One Piece Film: Red (2022)

One Piece Film: Red poster

The final One Piece movie to be discussed is One Piece Film: Red, and not only is it the latest One Piece movie, but it also might be the best. Unlike other One Piece movies, Red is largely character driven and focused mostly on the main antagonist, Uta, and her relationships with Luffy, her childhood friend, and Shanks, her father. It’s different from other One Piece movies, but fortunately, the movie manages to pull it off with how effectively Uta is fleshed out. Uta’s relationships with Luffy and Shanks feels natural from both ends, and Uta herself is perfectly sold as a tragic villain. All of it comes together to make Uta one of the most endearing characters to be introduced to One Piece in recent years, which ultimately makes the hardships One Piece‘s Uta goes through in the movie and the fate that she’s dealt all the more tragic.

Another big standout of the movie is the music. One Piece always has a great score for the anime and movies, but with One Piece Film: Red being a musical of sorts, that’s taken even further by having Uta sing multiple songs through the vocal talents of acclaimed Japanese artist Ado. Ado’s work has received worldwide acclaim over the past few years, and her talents are on full display in the movie with songs that are not only great to listen to but also serve to perfectly capture the mood of the scenes they play in, whether it be an energetic rock song or a somber ballad.

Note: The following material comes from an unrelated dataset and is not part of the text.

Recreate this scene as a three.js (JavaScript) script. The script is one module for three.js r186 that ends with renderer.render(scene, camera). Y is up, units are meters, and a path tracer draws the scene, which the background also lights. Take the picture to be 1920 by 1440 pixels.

Of course, a One Piece movie is far from complete without action, and the action in 2022’s One Piece Film: Red is among the best in the series. Every fight scene is a visual spectacle filled with great camerawork and overall impressive sakuga, and that’s best shown in the final fight of the movie. Every character gets a chance to show off some of their best attacks in the series, and it all builds up to a tremendous scene of Luffy and Shanks fighting in tandem that’s animated in a truly breathtaking fashion. The entire sequence is a sight to behold and more than helps sell Red as the biggest movie in the series, to date.

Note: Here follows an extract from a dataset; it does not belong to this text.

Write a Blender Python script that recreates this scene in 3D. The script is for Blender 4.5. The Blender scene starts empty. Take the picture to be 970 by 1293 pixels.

One Piece Film: Red was hyped up as the biggest One Piece movie to date, and the movie more than delivers on that. Between the visuals, the score, and the excellent character writing, Toei Animation’s One Piece Film: Red goes far and beyond what its predecessors did, resulting in a movie that does the best job of balancing story and spectacle yet. Red sets a new standard for what a One Piece movie should do, and with any luck, whatever ends up following it will take things even further.